Year of Publication



Martin School of Public Policy and Administration

Executive Summary

In the past few decades state corporate income tax policy and coordination/harmonization of corporate income taxes have been regularly discussed in the tax policy literature. The reason for this level of attention is that capital is assumed to be highly mobile across nations or unions with multiple jurisdictions with differential corporate tax rates (Bucovetsky, 1991; Cnossen, 2003; Frey & Eichenberger, 1996; Gordon, 1983; Isard, 1990; Keen & Marchand, 1997). Further, much of the literature focuses on states’ “race to the bottom” in terms of corporate income taxation or incentives to base capital in their jurisdictions, and the tendency for this race/competition to cause inefficient levels of public services to be provided (Black & Hoyt, 1989; Bucovetsky, 1991; Edwards & Keen, 1995; Frey & Eichenberger, 1996; Keen & Marchand, 1997; Oates, 1972; Rushton 2000; Wilson, 1995, 1999). This has mainly to do with the fact that reductions in corporate income tax levels lower the revenues of local governments in a union or federal republic, though reliance on this revenue source varies across jurisdictions (Cnossen, 2003; Gordon, & Wilson, 1986; Wildasin, 1999; Zodrow, 2003).

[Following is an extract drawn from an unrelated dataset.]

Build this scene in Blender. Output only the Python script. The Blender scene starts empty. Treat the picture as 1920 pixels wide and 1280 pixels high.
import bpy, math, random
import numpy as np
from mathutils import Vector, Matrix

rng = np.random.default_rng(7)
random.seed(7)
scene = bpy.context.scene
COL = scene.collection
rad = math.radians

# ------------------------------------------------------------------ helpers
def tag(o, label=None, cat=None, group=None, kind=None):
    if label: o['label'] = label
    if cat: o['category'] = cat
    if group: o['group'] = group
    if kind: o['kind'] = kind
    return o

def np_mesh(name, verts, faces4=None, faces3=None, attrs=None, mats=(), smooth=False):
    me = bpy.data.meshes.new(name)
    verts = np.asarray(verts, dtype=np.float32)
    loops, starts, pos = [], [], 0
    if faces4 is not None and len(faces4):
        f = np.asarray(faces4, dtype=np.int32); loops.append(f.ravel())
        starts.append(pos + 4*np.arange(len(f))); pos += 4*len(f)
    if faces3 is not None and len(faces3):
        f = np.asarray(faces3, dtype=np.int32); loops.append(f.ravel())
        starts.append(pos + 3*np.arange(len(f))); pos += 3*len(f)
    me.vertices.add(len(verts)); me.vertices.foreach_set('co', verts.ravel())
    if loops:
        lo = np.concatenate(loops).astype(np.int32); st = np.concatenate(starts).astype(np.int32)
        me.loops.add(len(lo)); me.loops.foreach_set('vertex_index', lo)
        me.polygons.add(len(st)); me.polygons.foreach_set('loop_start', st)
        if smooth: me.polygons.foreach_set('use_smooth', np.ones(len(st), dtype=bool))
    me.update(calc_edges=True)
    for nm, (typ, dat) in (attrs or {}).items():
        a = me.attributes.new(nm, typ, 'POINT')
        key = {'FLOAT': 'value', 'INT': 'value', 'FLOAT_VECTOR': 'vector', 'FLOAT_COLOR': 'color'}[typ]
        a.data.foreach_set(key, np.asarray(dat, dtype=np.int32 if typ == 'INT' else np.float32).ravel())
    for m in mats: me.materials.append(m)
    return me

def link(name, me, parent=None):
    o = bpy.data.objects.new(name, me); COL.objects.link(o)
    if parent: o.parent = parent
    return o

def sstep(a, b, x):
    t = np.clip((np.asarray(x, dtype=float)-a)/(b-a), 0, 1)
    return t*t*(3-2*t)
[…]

Though most of the literature has focused on the inefficiencies caused by tax competition, more recent literature has taken an opposite or more neutral stance on the subject. Multiple scholars have found either inconclusive or positive benefits to tax coordination (Bovenberg, Cnossen & De Mooij, 2003;; Rounds, 1992; Wilson, 1995; Wilson & Wildasin, 2003, Zodrow, 2003). This paper synthesizes the current literature on the subject of state corporate tax policy and takes an empirical approach to determine what in fact drives the way in which states set corporate tax policy. Further, this paper will take an empirical approach to understand what forces create an impetus for change and which do not. This paper departs from the literature insofar as it looks at the determinants of state corporate tax policy as opposed to its consequences by looking at a number of variables from the 50 U.S. states. I propose that while tax competition is an important factor, a more straightforward answer to this question exists. That being that political considerations, in particular budgetary policy, are also important determinants of state corporate tax policy. The main questions to be answered in this analysis are: Do states adopt corporate tax rates adopted in nearby or geographically proximate states? Do states adopt corporate tax policies adopted by states with more similar characteristics? Do states consider a combination of the two? Or, do states choose a corporate tax policy with no regard to other states? Are there factors other than competition which drive changes in state corporate tax policy in a more direct fashion?